At the moment, partisan issues seem like a middle ager’s high school trophies sitting on a distant shelf.
I met the late senator from the great state of Massachusetts, brother of JFK and RFK, the good shepherd of healthcare and many other populist issues, who could not have been more perfectly formed than if sent by central casting, on the shuttle from Washington to Boston. He was an indefatigable legislator and as he slumped in the aisle seat and dropped what can only be charitably described as a week’s worth of reading material between us, I realized where his heart was at all times: in the legislative chamber and at his work desk among his ever present papers.
But
at first, I did not look up, so did not know, that this was Senator Kennedy doing all the shuffling and paper rustling. His seat was adjacent to a charming, attractive woman whom he spent a good deal of time whispering to and generally making the kind of banter one associates with special people in our lives. It turned out to be his wife, Victoria Reggie Kennedy.
It was the flight attendant moving down the rows offering drinks that finally caused me to look up and recognize. I had not acknowledged him up to that time and really did not want to intrude, but when she held out the beverages, I lowered the middle tray between us, and asked was this all right. He smiled broadly as only a Kennedy can, and offered a warm grasping handshake, and introduced himself, “Hi, I’m Ted Kennedy.”
I was not entirely sure whether to say anything (“yes, I know”) or try to say something clever or appeal to his political interests. Instead in a fit of eloquence, I said, “I’m Jeff Cunningham.” To which he asked, “Are you from Boston?” I said that I was from the North Shore and he said he had sailed not far from my home when he was a teenager. The folks behind us started to listen and he turned around and introduced himself, and then Vicki; his effect was so magnetic his charm entirely contagious, I thought the plane would break into a rendition of “ich bin ein Democrat.”

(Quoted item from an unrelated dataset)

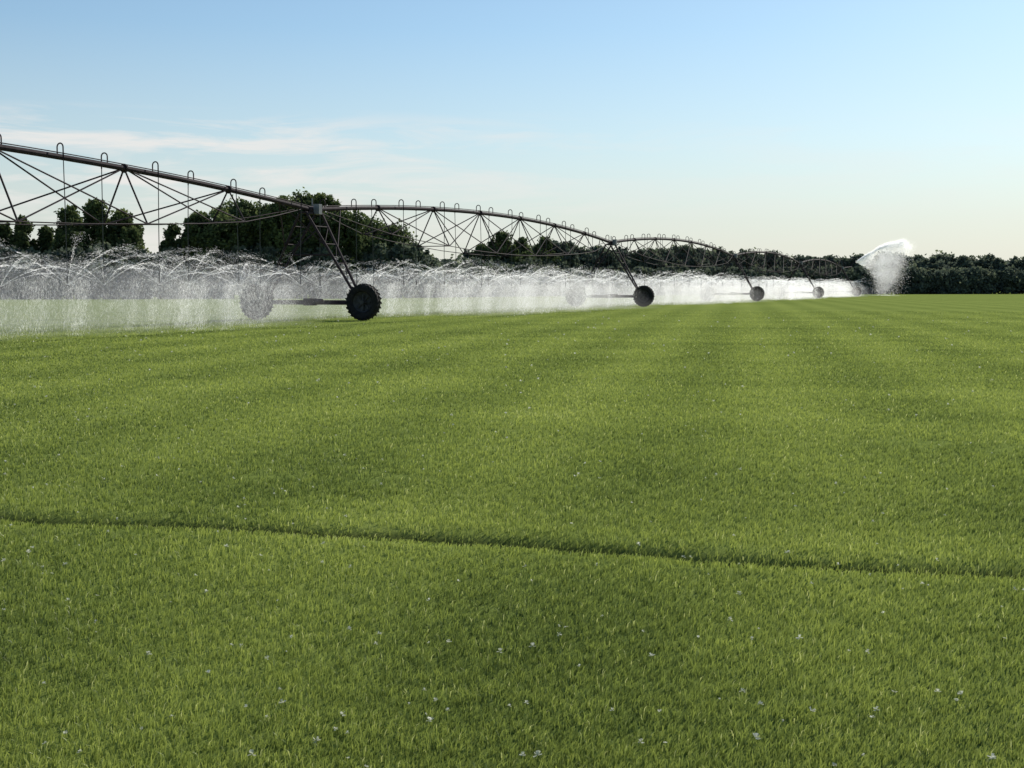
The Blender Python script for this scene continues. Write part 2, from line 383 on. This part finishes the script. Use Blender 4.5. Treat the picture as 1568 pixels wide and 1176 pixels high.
for (h,t) in heads:
    dist=math.hypot(h[0],h[1])
    if t<-.72: continue
    n=int(5600 if dist<60 else 4600 if dist<95 else 2600)
    W0=.0034 if dist<60 else .0052 if dist<95 else .011
    ns=11; az0=rng.uniform(0,6.28)
    k=rng.integers(0,ns,n); el=np.radians(27+17*hsh(k,k*0+int(t*1000)+2000,5)); az=az0+k*2*math.pi/ns
    tau=rng.random(n)**.95*1.15
    spread=.006+.12*tau**1.7
    az=az+rng.normal(0,1,n)*spread; el=el+rng.normal(0,1,n)*spread*.3
    v=6.7*(.82+.3*hsh(k,k*0+7+int(t*777)+3000,6))*(1+rng.normal(0,1,n)*spread*.5)
    kd=.55
    ex=(1-np.exp(-kd*tau))/kd
    r=v*np.cos(el)*ex; z=h[2]+v*np.sin(el)*tau*.98-4.9*tau**2*.92
    x=h[0]+r*np.cos(az)-.25*tau**2; y=h[1]+r*np.sin(az)-.1*tau**2
    vx=v*np.cos(el)*np.exp(-kd*tau); vz=v*np.sin(el)-9.0*tau
    T=np.stack([vx*np.cos(az)-.4*tau,vx*np.sin(az),vz],-1)
    P=np.stack([x,y,z],-1)
    ok=(z>.02)&clearwheel(P)
    ln=(.03+.08*rng.random(n))*(.8+.5*tau); wd=W0*(.6+.8*rng.random(n))*np.where(tau<.6,1.35,.75)
    PP.append(P[ok]);TT.append(T[ok]);LL.append(ln[ok]);WW.append(wd[ok])
    m=int(n*.65); nc_=7
    ca=rng.uniform(0,6.28,nc_); cr_=4.4*np.sqrt(rng.random(nc_)); kk=rng.integers(0,nc_,m)
    sg=.08+.26*rng.random(nc_)
    x=h[0]+cr_[kk]*np.cos(ca[kk])+rng.normal(0,1,m)*sg[kk];y=h[1]+cr_[kk]*np.sin(ca[kk])+rng.normal(0,1,m)*sg[kk]
    z=rng.random(m)*(1.75-cr_[kk]*.08)
    x-=.10*(1.7-z)
    P=np.stack([x,y,z],-1); T=np.stack([-.15+rng.normal(0,.06,m),rng.normal(0,.06,m),-np.ones(m)],-1)
    ok=(z>.02)&clearwheel(P)
    PP.append(P[ok]);TT.append(T[ok]);LL.append((.05+.08*rng.random(m))[ok]);WW.append((W0*.75*(.6+.8*rng.random(m)))[ok])
streaks(np.vstack(PP),np.vstack(TT),np.concatenate(LL),np.concatenate(WW),'droplet_streams',M_water,spray)
# end gun plume
gun=bpy.data.objects.new('end_gun_water_jet',None); link(gun)
P0=ge+k3*.5+JD*.9+k3*.42; R=10.2; side=np.array([JD[1],-JD[0],0])
def arch(s): return P0[2]+3.3*np.sin(np.minimum(s/.88,1.13)*math.pi/2)
n=120000; s=np.clip(rng.random(n)**.75+rng.normal(0,.04,n),0,1.15)
H=arch(s)
fall=rng.random(n)**1.25*(.10+.9*np.clip(s*1.4,0,1)); jet=rng.random(n)<.15
fall=np.where(jet,fall*.10,fall)
lat=rng.normal(0,1,n)*(.1+1.3*s*(.35+fall))
nz=vnoise(s*7,fall*4,50); nz2=vnoise(s*18,fall*9,52)
kp=rng.random(n)<np.clip(-.12+1.35*(.65*vnoise(s*9-fall*2,fall*2.2,51)+.35*nz2)*(1.15-.65*fall),0,1)
fall=np.clip(fall+.16*(nz-.5),0,1)
base=P0[None,:]+JD[None,:]*(s*R-fall**1.4*4.2*s+rng.normal(0,.35,n)*(fall+.6*s)+(nz2-.5)*.7*s)[:,None]
P=base+side[None,:]*lat[:,None]; P[:,2]=np.maximum(H*(1-fall)+rng.normal(0,.30,n)*s,.05)
T=np.stack([JD[0]*.4+rng.normal(0,.3,n),JD[1]*.4+rng.normal(0,.3,n),-.3-fall],-1)
q_=.06+.08*rng.random(n); w_=.010+.013*rng.random(n)
streaks(P[kp],T[kp],q_[kp],w_[kp],'jet_droplets',M_water,gun)
rs=[];m=14; ss=np.linspace(.04,.93,26)
for i,q in enumerate(ss):
    top_=float(arch(q))-.3*q; cl=min(1,max(0,(q-.02)*1.6)); bot=max(.1,top_*(1-cl)-.3 if q>.05 else top_-.2); wd=.12+1.3*q
    tap=1 if i<len(ss)-2 else .6
    for j in range(m):
        a=j*2*math.pi/m; zz=(top_+bot)/2+(top_-bot)/2*math.sin(a)*tap+.4*(rng.random()-.5)*q; fl=(top_-zz)/top_
        rs.append(P0*[1,1,0]+JD*(q*R-max(0,fl)**1.5*4.0*q)-side*math.cos(a)*wd*rng.uniform(.8,1.1)+k3*max(zz,.08))
F_=[]
for i in range(len(ss)-1):
    for q in range(m): F_.append((i*m+q,i*m+(q+1)%m,(i+1)*m+(q+1)%m,(i+1)*m+q))
F_+=[tuple(range(m))[::-1],tuple(range((len(ss)-1)*m,len(ss)*m))]
closed('jet_mist',rs,F_,M_plume,gun)

# ---------------------------------------------------------------- trees
def treegeo(x,y,H,Wd,kind,seed,bark,lf_scale=1.0):
    r=np.random.default_rng(seed); c=np.array([x,y,0.])
    bark.tube(c,c+k3*H*.45,.022*H,7,.014*H); bark.tube(c+k3*H*.45,c+k3*H*.9+np.array([r.normal(0,.2),0,0]),.014*H,6,.02)
    cl=[]
    ncl=int(16+H*2.8)
    for i in range(ncl):
        q=r.random()**.8
        zz=H*(.12+.84*q) if kind!='bush' else H*(.05+.88*q)
        prof={'birch':math.sin(min(1,(1-q)*1.15+.06)*math.pi/2)**.8*(.55+.45*min(1,q*3)),
              'round':math.sqrt(max(0,1-((q-.42)/.62)**2)),'bush':math.sqrt(max(0,1-(q)**2))}[kind]
        rad=Wd*.5*prof*math.sqrt(r.random())*1.05; a=r.uniform(0,6.28)
        p=c+np.array([rad*math.cos(a),rad*math.sin(a),zz]); rr=(.35+.65*r.random())*Wd*.20*(1.15-.5*q)+.25
        if kind=='birch': rr*=.85
        cl.append((p,rr,r.random()))
        st_=c+k3*max(.15*H,zz-rad*.8-.3)
        bark.tube(st_,p,.006*H,4,.012)
    for i in range(int(6+Wd*1.9)):
        a=r.uniform(0,6.28); rad=Wd*.45*math.sqrt(r.random()); top=H*(1.0-.35*(rad/(Wd*.5))**1.2)*r.uniform(.88,1.08)
        b=c+np.array([rad*math.cos(a),rad*math.sin(a),top*.72])
        e=b+np.array([r.normal(0,.3),r.normal(0,.3),top*.28]); bark.tube(b,e,.03,4,.008)
        for j in range(6): cl.append((b+(e-b)*(j/6+.1),.46-.06*j,r.random()))
    Ps=[];Cs=[];Sz=[]
    for p,rr,t in cl:
        n=int((26+130*rr)*lf_scale); d=r.normal(0,1,(n,3)); d/=np.linalg.norm(d,axis=1,keepdims=True)
        d*=(r.random((n,1))**.45+.35*(r.random((n,1))<.12))*rr*np.array([1.15,1.15,.95])*r.uniform(.8,1.4)
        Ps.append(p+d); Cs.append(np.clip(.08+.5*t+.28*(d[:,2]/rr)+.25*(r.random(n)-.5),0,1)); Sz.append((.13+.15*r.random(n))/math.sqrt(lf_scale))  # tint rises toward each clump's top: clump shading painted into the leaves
    P=np.vstack(Ps);Cc=np.concatenate(Cs);Z_=np.concatenate(Sz)
    ok=P[:,2]>.05; P,Cc,Z_=P[ok],Cc[ok],Z_[ok]; n=len(P)
    a=r.normal(0,1,(n,3)); a/=np.linalg.norm(a,axis=1,keepdims=True); b=np.cross(a,r.normal(0,1,(n,3))); b/=np.linalg.norm(b,axis=1,keepdims=True)
    Z_=Z_[:,None]; V=np.stack([P-a*Z_,P+a*Z_*.3+b*Z_*.7,P+a*Z_,P-b*Z_*.6],1)
    return V.reshape(-1,3),Cc
def zline(px): return float(np.interp(px,[-600,0,645,850,1240,1568,2300],[150,150,170,212,272,286,300]))
def place(px,ytop,dz=0):
    z=zline(px)+dz; return (px-784)/F*z,z,HC+(441-ytop)/F*z
near=[(-60,335,70,'birch'),(8,342,36,'birch'),(40,330,40,'birch'),(74,345,34,'birch'),(110,312,56,'birch'),(150,308,76,'birch'),(192,322,54,'birch'),(212,343,32,'birch'),
(272,340,46,'birch'),(305,326,70,'birch'),(338,320,90,'round'),(372,310,90,'round'),(405,314,80,'round'),(436,299,84,'birch'),(468,295,84,'birch'),(500,298,76,'birch'),(530,322,84,'round'),(568,336,84,'round'),(600,348,76,'round'),(628,374,40,'round'),
(738,374,50,'birch'),(768,356,56,'birch'),(800,364,54,'birch'),(832,362,50,'birch')]
for i,(px,yt,w,kd) in enumerate(near):
    x,z,H=place(px,yt,rng.uniform(-3,3)); bk=Geo()
    V,Cc=treegeo(x,z,H,w*z/F,kd,100+i,bk,1.0)
    o=bk.obj('birch_tree' if kd=='birch' else 'willow_tree',M_bark)
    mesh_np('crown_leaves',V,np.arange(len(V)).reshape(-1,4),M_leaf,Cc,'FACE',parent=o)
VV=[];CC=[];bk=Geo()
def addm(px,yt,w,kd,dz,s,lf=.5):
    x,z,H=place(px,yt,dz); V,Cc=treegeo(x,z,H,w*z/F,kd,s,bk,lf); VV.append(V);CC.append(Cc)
s=1000
px=850
while px<1900:
    yt=np.interp(px,[850,900,1000,1060,1120,1200,1240,1300,1390,1490,1568,2200],[368,380,382,376,386,388,394,392,395,390,394,385])+rng.uniform(-4,8)
    addm(px,yt,rng.uniform(30,56),rng.choice(['round','round','birch']),rng.uniform(-5,8),s,.4); s+=1; px+=rng.uniform(11,22)
px=640
while px<850:
    addm(px,np.interp(px,[640,660,700,730,850],[385,402,398,388,385])+rng.uniform(-4,4),40,'round',rng.uniform(4,12),s); s+=1; px+=14
px=-300
while px<0:
    addm(px,rng.uniform(320,350),60,'birch',rng.uniform(-3,5),s,.5); s+=1; px+=34
px=-300
while px<850:
    yt=np.interp(px,[0,200,235,270,640,660,850],[383,380,392,375,378,402,398])+rng.uniform(-5,5)
    addm(px,yt,44,'bush',rng.uniform(-6,-2),s,.6); s+=1; px+=14
px=850
while px<1900:
    addm(px,rng.uniform(408,416),44,'bush',-8,s,.45); s+=1; px+=16
V=np.vstack(VV)
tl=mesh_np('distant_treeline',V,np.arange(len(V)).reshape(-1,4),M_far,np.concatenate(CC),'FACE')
bk.obj('trunks',M_bark,tl)

# ---------------------------------------------------------------- light, sky, camera
sun=bpy.data.lights.new('sun','SUN'); sun.energy=5.0; sun.angle=math.radians(.5); sun.color=(1,.94,.83)
so=bpy.data.objects.new('sun',sun); so.rotation_euler=Vector(S.tolist()).to_track_quat('Z','Y').to_euler(); so.location=(60,60,60); link(so)
w=bpy.data.worlds.new('World'); scene.world=w; w.use_nodes=True; nt=w.node_tree; nt.nodes.clear(); L=nt.links; N=nt.nodes
out=N.new('ShaderNodeOutputWorld'); bg=N.new('ShaderNodeBackground'); bg.inputs[1].default_value=.112
sky=N.new('ShaderNodeTexSky'); sky.sky_type='NISHITA'; sky.sun_disc=False; sky.sun_elevation=math.radians(SEL); sky.sun_rotation=math.radians(SAZ)
sky.air_density=1.0; sky.dust_density=.3; sky.ozone_density=2.6
tn=N.new('ShaderNodeMix'); tn.data_type='RGBA'; tn.blend_type='MULTIPLY'; tn.inputs[0].default_value=1; L.new(sky.outputs[0],tn.inputs[6]); tn.inputs[7].default_value=(.88,.99,.99,1)
tc=N.new('ShaderNodeTexCoord')
sep=N.new('ShaderNodeSeparateXYZ'); L.new(tc.outputs['Generated'],sep.inputs[0])
hz=ramp(nt,[(0.0,(.9,.9,.9)),(.05,(.70,.70,.70)),(.11,(.34,.34,.34)),(.19,(.07,.07,.07)),(.4,(0,0,0))]); L.new(sep.outputs['Z'],hz.inputs[0])
mh=N.new('ShaderNodeMix'); mh.data_type='RGBA'; L.new(hz.outputs[0],mh.inputs[0]); L.new(tn.outputs[2],mh.inputs[6]); mh.inputs[7].default_value=(6.25,6.2,5.85,1)
mp=N.new('ShaderNodeMapping'); mp.inputs['Scale'].default_value=(3.2,3.2,26); mp.inputs['Rotation'].default_value=(0,math.radians(3),0); mp.inputs['Location'].default_value=(1.3,.4,2.2)
L.new(tc.outputs['Generated'],mp.inputs[0])
no=N.new('ShaderNodeTexNoise'); no.inputs['Scale'].default_value=2.4; no.inputs['Detail'].default_value=8; no.inputs['Roughness'].default_value=.62; no.inputs['Distortion'].default_value=.6
L.new(mp.outputs[0],no.inputs['Vector'])
cr=ramp(nt,[(.45,(0,0,0)),(.62,(1,1,1))]); L.new(no.outputs['Fac'],cr.inputs[0])
band=ramp(nt,[(0.0,(.5,.5,.5)),(.08,(1,1,1)),(.115,(.9,.9,.9)),(.132,(0,0,0))]); L.new(sep.outputs['Z'],band.inputs[0])
side_=N.new('ShaderNodeMapRange'); side_.inputs[1].default_value=.12; side_.inputs[2].default_value=-.22; side_.inputs[3].default_value=.12; side_.inputs[4].default_value=.85
L.new(sep.outputs['X'],side_.inputs[0])
m1=N.new('ShaderNodeMath'); m1.operation='MULTIPLY'; L.new(cr.outputs[0],m1.inputs[0]); L.new(band.outputs[0],m1.inputs[1])
m2=N.new('ShaderNodeMath'); m2.operation='MULTIPLY'; L.new(m1.outputs[0],m2.inputs[0]); L.new(side_.outputs[0],m2.inputs[1])
mix=N.new('ShaderNodeMix'); mix.data_type='RGBA'; L.new(m2.outputs[0],mix.inputs[0]); L.new(mh.outputs[2],mix.inputs[6]); mix.inputs[7].default_value=(7.8,7.5,7.2,1)
L.new(mix.outputs[2],bg.inputs[0]); L.new(bg.outputs[0],out.inputs[0])
cam=bpy.data.cameras.new('camera'); co=bpy.data.objects.new('camera',cam); link(co)
cam.sensor_width=36; cam.lens=36*F/1568; cam.clip_start=.05; cam.clip_end=8000
co.location=(0,0,HC); co.rotation_euler=(math.radians(90)-math.atan(147/F),0,0)
scene.camera=co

All the time, he was smiling, gregarious, happy, gesturing, talking at full volume, eyes twinkling. This was his métier: People, stories, banter. It did not get any better. The woman behind us said that she raised chickens – in the suburbs. For reasons we cannot know with certainty, this tickled the Senator’s fancy and he marveled, “You raise chickens?” She again said “yes.” “Why?” and of course, like out of a Woody Allen movie, she loved the eggs. He turned to his wife and said, “Vicki, she raises chickens.” Vicki, in turn, gave him a look like, “We are so not going there,” knowing that he had a tendency to do just the thing she feared most.
He and I began talking business, he brought up the subject, asking me what I do. I said that I was an investor, and at the time, in a negotiation with Wainwright Bank. He said he went to Milton with one of the Wainwright sons. He then gave me that smile that said, “I would much rather chat. But I have to get through some homework.” He put on his reading spectacles, went back to his papers, spoke in whispers to his wife about political comings and goings and she, giving knowing glances and supportive sounds, and he, steadfast in his work, an air of patrician energy and vitality.
We landed shortly after, and he again offered a hearty shake and that smile which simply beckoned good fellowship. He gathered his reams of paper, and made off waving and hollering warm goodbyes. It was then that I understood. Ted Kennedy was the late great Senator from the state of Massachusetts.